Oscar Wilde said, “After the first glass you see things as you wish they were. After the second, you see things as they are not. Finally you see things as they really are, and that’s the most horrible thing in the world.”
The green demon has returned to the City of Lights, where I first tasted it shortly after the turn of the twenty-first century; a dead fashion risen from its grave to celebrate the centennial of its passing. The illegal potion arrives in small batches, under cover of night, from Prague.
Ernest Hemingway traveled to Madrid to buy the potent green concoction during the Spanish Civil War.
I stood transfixed as the bartender positioned the couliere d’absinthe over a half full glass of water, dropped a sugar cube on the spoon’s grate and began pouring. The Absinthe, green as a jealous djinni, flowed languidly over the sugar and into the glass, turning the water milky white; poetry and alchemy united. When the glass was full, he lifted a candle to the sugar atop the spoon and it became a halo of pale fire.
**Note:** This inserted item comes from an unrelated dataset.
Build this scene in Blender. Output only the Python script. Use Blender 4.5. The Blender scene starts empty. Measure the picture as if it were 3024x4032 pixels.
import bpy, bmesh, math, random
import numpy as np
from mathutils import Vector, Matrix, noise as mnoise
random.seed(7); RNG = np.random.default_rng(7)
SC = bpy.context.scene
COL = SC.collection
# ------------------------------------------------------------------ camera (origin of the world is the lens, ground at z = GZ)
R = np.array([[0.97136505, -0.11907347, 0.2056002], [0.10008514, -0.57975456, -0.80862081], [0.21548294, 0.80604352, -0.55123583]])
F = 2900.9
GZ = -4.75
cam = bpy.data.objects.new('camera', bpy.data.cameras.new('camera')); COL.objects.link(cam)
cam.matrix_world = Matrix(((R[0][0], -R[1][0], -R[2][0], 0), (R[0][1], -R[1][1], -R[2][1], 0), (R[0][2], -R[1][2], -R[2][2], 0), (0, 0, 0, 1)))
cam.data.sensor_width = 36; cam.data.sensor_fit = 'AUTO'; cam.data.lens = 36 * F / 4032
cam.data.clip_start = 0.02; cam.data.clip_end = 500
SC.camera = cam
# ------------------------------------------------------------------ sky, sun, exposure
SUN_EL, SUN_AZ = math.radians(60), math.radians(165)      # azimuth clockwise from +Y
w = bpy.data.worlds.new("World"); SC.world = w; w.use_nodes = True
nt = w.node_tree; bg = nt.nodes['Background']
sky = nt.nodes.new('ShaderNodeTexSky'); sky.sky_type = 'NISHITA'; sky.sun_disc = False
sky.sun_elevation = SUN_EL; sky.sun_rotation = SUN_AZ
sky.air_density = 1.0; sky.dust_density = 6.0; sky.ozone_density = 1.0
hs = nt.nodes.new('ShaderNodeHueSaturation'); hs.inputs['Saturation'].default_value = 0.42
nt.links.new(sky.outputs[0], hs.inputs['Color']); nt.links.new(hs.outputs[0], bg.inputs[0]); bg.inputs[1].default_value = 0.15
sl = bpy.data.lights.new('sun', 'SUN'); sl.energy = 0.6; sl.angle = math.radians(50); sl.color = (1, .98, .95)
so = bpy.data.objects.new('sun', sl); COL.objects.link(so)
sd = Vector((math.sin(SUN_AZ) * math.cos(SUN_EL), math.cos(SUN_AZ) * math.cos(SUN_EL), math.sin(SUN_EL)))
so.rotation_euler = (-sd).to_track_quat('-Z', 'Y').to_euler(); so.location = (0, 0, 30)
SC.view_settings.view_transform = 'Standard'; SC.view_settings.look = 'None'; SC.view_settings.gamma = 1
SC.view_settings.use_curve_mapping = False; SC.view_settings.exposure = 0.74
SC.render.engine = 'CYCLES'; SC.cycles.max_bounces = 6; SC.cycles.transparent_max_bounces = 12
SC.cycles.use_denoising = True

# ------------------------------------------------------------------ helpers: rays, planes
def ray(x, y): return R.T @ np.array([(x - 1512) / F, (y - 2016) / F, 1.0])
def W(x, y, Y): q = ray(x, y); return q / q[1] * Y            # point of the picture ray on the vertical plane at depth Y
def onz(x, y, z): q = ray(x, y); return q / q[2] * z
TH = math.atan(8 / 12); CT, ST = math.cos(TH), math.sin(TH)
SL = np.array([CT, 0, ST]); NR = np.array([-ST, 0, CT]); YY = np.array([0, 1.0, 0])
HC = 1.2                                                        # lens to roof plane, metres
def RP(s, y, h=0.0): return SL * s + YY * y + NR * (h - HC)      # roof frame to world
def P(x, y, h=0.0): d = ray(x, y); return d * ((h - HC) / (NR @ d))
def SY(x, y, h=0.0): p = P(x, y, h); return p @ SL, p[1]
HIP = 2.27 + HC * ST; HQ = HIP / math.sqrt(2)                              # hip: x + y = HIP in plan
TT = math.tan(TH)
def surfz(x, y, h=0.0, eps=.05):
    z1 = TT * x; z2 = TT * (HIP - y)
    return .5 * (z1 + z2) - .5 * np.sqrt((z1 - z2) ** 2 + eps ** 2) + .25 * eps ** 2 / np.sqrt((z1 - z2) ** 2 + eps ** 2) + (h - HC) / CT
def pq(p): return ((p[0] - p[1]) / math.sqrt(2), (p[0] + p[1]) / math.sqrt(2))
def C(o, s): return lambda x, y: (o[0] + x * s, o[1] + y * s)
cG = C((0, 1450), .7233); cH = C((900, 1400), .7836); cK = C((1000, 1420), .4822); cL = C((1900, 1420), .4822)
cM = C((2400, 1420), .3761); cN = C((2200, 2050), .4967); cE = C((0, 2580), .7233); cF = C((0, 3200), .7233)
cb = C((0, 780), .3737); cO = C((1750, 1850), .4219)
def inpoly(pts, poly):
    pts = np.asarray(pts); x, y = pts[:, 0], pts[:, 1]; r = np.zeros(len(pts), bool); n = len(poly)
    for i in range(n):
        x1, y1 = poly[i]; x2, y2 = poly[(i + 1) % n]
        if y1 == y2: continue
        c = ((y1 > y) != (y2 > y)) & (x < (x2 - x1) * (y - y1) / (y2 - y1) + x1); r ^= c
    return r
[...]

Paul Verlaine said, “My glory is but a humble ephemeral absinthe.”
The flavor was like Pernod mixed with bitters, or, rather, like bitters slightly diluted with Pernod. The taste of anise, normally powerful itself, was almost completely eclipsed by the wormwood.

Absinthe Parisienne, P.Gelis-Didot and Louis Maltese, c. 1900
The word Absinthe is derived from the Greek absinthion, meaning “undrinkable.” It is from the powerful bitterness of the wormwood that this name comes.
I drained the glass in slow, measured sips, the way Hemingway described the process in For Whom The Bell Tolls. The poisonous flavor subsided and was replaced by a warm glow that crawled down my throat and into my bowels.
The Revelation of John said, “And the third part of the waters became wormwood, and many men died of the waters because they became bitter.”
There’s a great deal of alcohol in Absinthe, but not enough to explain its entire catalogue of effects. There was a faint glow to my surroundings, small flashes at the edges of my vision, and a softness to my consciousness. There was a feeling that my mind was loosening, stretching, coming unwrapped.
It was during an Absinthe binge that Vincent Van Gogh made a love offering of his left ear.
The evening progressed through the stages of a slow, managed European drunk. I awaited enlightenment in a seedy bar in a dilapidated Paris neighborhood, like so many had done before, but there were no visions, no sudden poems realized in full form, nor did I spontaneously start my first novel.
The Russian word for wormwood is chernobyl.